There are some things I cannot talk about

April 29th, 2010

“Don’t tell them about the mice” says Herself the other night.

“What the fuck are you on about woman?  Who?  What mice?” I replied.

“On that web thing of yours.  Don’t tell them about the mice.”

“But there are no mice that I can tell them about?”

“I know that and you know that, but we don’t want people thinking we have mice in the house.”

“What does it matter what people think?”

“If people think we have mice in the house, they will think we are dirty and don’t clean properly.”

“For fuck’s sake!  I couldn’t give a shite what people think about us, or our house.  If they think we are dirty then it’s no skin off my nose.  Anyway, mice will come into a house because it is comfortable, and there might be a bit of food around.  It has nothing to do with dirt.  I don’t know what you are on about because I haven’t seen a mouse around here for months.”

“Look” says she, “I just don’t want people getting the impression that we have mice around the place.  OK?”

“Ok.”

“You promise you won’t mention the mice?”

“OK.”

“Or the spiders?”

“OK.”

“Or the rat?”

“OK.”

“Say it!”

“I promise not to mention the mice or any of the others.”

-oOo-

It’s a pity about that promise.

There’s a rather cute little fella sitting on the window sill watching me type this.
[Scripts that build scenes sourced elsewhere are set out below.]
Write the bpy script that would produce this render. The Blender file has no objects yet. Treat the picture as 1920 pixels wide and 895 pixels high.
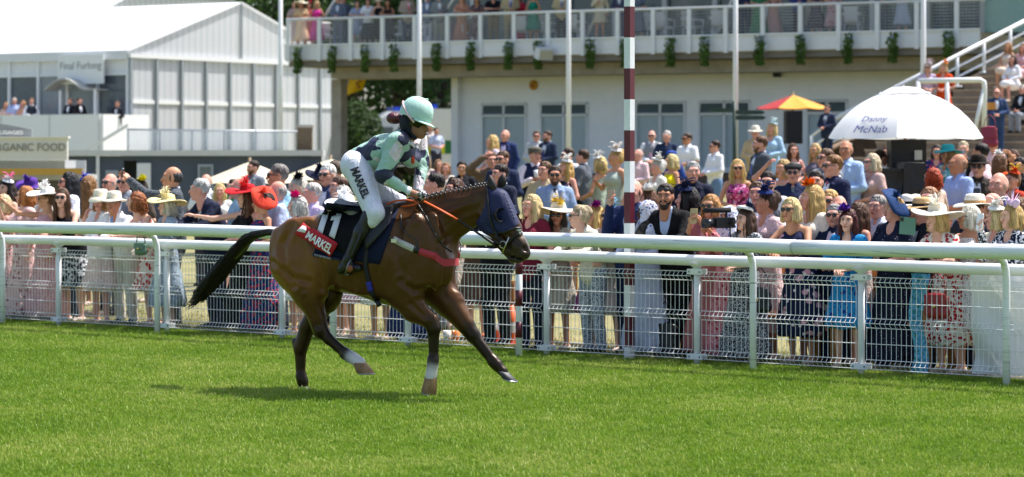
import bpy, math, random
import numpy as np
from mathutils import Vector, Matrix, noise
from mathutils.bvhtree import BVHTree

# ------------------------------------------------------------------ camera, sky, sun, exposure
SC = bpy.context.scene
COL = SC.collection
EYE = 1.975            # camera height above the turf
FPX = 5000.0           # focal length in photo pixels (photo is 1920 wide)
HORIZ = 293.0          # row of the horizon in the photo
cam = bpy.data.cameras.new('camera')
camo = bpy.data.objects.new('camera', cam)
COL.objects.link(camo)
camo.location = (0, 0, EYE)
camo.rotation_euler = (math.radians(90), 0, 0)
cam.sensor_width = 36
cam.lens = 36 * FPX / 1920
cam.shift_y = -(447.5 - HORIZ) / 1920
cam.clip_end = 2000
cam.dof.use_dof = True
cam.dof.focus_distance = 22.2
cam.dof.aperture_fstop = 3.0
SC.camera = camo

SUNV = Vector((0.52, 0.28, 1.15)).normalized()
W = bpy.data.worlds.new('World')
SC.world = W
W.use_nodes = True
nt = W.node_tree
nt.nodes.clear()
sky = nt.nodes.new('ShaderNodeTexSky')
sky.sky_type = 'NISHITA'
sky.sun_disc = False
sky.air_density = 0.8
sky.dust_density = 2.4
sky.ozone_density = 0.8
sky.sun_elevation = math.asin(SUNV.z)
sky.sun_rotation = math.atan2(SUNV.x, SUNV.y)
bg = nt.nodes.new('ShaderNodeBackground')
bg.inputs[1].default_value = 0.125
wo = nt.nodes.new('ShaderNodeOutputWorld')
nt.links.new(sky.outputs[0], bg.inputs[0])
nt.links.new(bg.outputs[0], wo.inputs[0])
sun = bpy.data.lights.new('sun', 'SUN')
sun.energy = 3.9
sun.angle = math.radians(0.6)
sun.color = (1.0, 0.96, 0.92)
suno = bpy.data.objects.new('sun', sun)
COL.objects.link(suno)
suno.rotation_euler = (-SUNV).to_track_quat('-Z', 'Y').to_euler()
suno.location = (10, 10, 40)
SC.view_settings.view_transform = 'Standard'
SC.view_settings.look = 'None'
SC.view_settings.exposure = 1.05
SC.view_settings.gamma = 1.0
SC.view_settings.use_curve_mapping = False
SC.render.engine = 'CYCLES'
SC.cycles.use_denoising = True
SC.cycles.max_bounces = 6
SC.cycles.diffuse_bounces = 3
SC.cycles.transparent_max_bounces = 12
SC.cycles.caustics_reflective = False
SC.cycles.caustics_refractive = False
random.seed(4)
RNG = np.random.default_rng(7)
# ------------------------------------------------------------------ helpers: placing
def at(px, py, D):
    return Vector(((px - 960) * D / FPX, D, EYE - (py - HORIZ) * D / FPX))
FTAN = 0.8265
FANG = math.atan(FTAN)
FC, FS = math.cos(FANG), math.sin(FANG)
FD0 = 26.6
def fence_depth(px, b=0.0):
    return (FD0 + b / FC) / (1 + (px - 960) / FPX * FTAN)
def fence_pt(u, b=0.0, z=0.0):
    """u metres along the fence (right is nearer), b metres behind it"""
    return Vector((u * FC + b * FS, FD0 - u * FS + b * FC, z))
def fence_u(px, b=0.0):
    D = fence_depth(px, b)
    p = Vector(((px - 960) * D / FPX, D, 0)) - fence_pt(0, b)
    return p.x * FC - p.y * FS
def behind(x, y):
    return x * FS + (y - FD0) * FC
def ground(x, y):
    b = behind(x, y)
    t = x / max(y, 1) * FPX + 960
    w = min(1, max(0.15, (t - 400) / 700))
    return 0.035 * min(24, max(0, b - 3)) * w

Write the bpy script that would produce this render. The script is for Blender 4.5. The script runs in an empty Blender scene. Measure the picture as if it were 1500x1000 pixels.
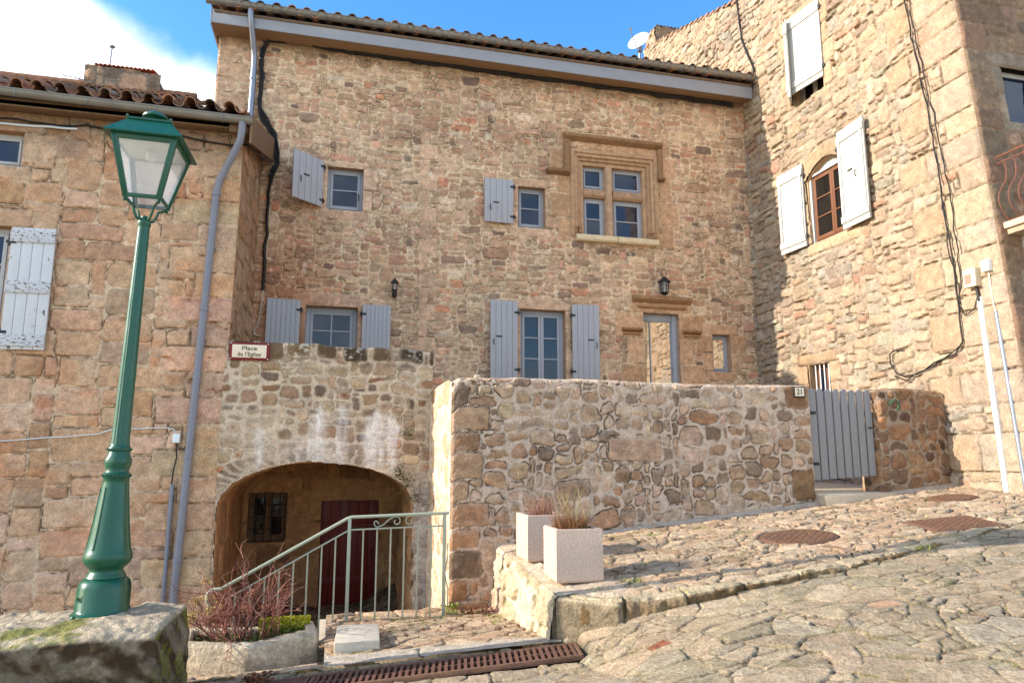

But I can’t tell you about it.

15 Responses to “There are some things I cannot talk about”

  1. Liv IRELANDon 29 Apr 2010 at 12:55 pm

    Don’t mention the mouse in the room.

  2. Grandad IRELANDon 29 Apr 2010 at 12:57 pm

    The one with the elephant hiding behind it?

  3. Neighbour IRELANDon 29 Apr 2010 at 1:00 pm

    Add a cat to your menagerie. Sandy wouldn’t mind. Minnie might though . . .

  4. Grandad IRELANDon 29 Apr 2010 at 1:05 pm

    No thanks.  I have enough trouble with you moggie teasing Sandy.  One of these days, I’m just going to quietly open the door……   Heh!

  5. Primal Sneeze IRELANDon 29 Apr 2010 at 1:25 pm

    You cannot have mice. No way! You never get mice where there are rats.

  6. johnie UNITED KINGDOMon 29 Apr 2010 at 1:43 pm

    Thought you might like this one.

    “where a brand is so recognisable that consumers can be reminded of a product without actually seeing it.”

    http://www.timesonline.co.uk/tol/sport/formula_1/article7111124.ece

  7. Grandad IRELANDon 29 Apr 2010 at 3:19 pm

    Sneezy – Well, maybe it wasn’t a rat?  Maybe it was another guinea pig?  Or a very large mouse?  Or the nighbour’s grey cat?

    Johnie – That is un-fucking-believable!!  They want to ban bar codes now?  I have seen it all.

  8. Captain Con on 29 Apr 2010 at 8:20 pm

    Groandad- why the sudden article about meeces? Are them make-up ladies from the Blog Awards still after you?

    And the mousey article is like a warding off of the evil (but lovely) girls a bit like you’d hang garlic up to keep Fianna Fail canvassers away?

    I’m telling yiz, Groandad. You’ll be bundled into a car some night and be found wandering the Wicklow hills dazed but with a terrific foundation and just the necessary breath of mascara.

    They are on to you. I’d not be in your Jimmy Choo’s for love nor money.

  9. Jim C UNITED STATESon 29 Apr 2010 at 8:53 pm

    Be careful, Walt Disney will  sue if you keep talking about a mouse. They own the copy right.

  10. Grandad IRELANDon 29 Apr 2010 at 9:23 pm

    Con – Them young make-up wimmin are more than welcome here any time.  I’d soon show them what a real man wants from a real woman, and it has fuck all to do with mascara.  :twisted:

    Jim C – Walt Disney can fuck off.  If he owns all mice then I will sue him for trespass.  Fair enough?

  11. Cap'n Con UNITED KINGDOMon 30 Apr 2010 at 11:37 am

    Groandad Con – Them young make-up wimmin are more than welcome here any time.  I’d soon show them what a real man wants from a real woman, and it has fuck all to do with mascara.

    You want them to make your dinner?

  12. Grandad IRELANDon 30 Apr 2010 at 11:44 am

    Maybe afterwards?

  13. Baino AUSTRALIAon 30 Apr 2010 at 9:53 pm

    Haha I agree with herself! Makes you sound dirty but I know otherwise. One scooted across the floor the other day little devil. He’s now a little dessicated!

  14. Holemaster IRELANDon 04 May 2010 at 1:31 pm

    I like mice. Probably goes back to when my mother explained to me that the family under the floorboards were just like us except they were mice.

  15. Grandad IRELANDon 04 May 2010 at 1:42 pm

    Holemaster – Are you sure she didn’t say ‘nice’?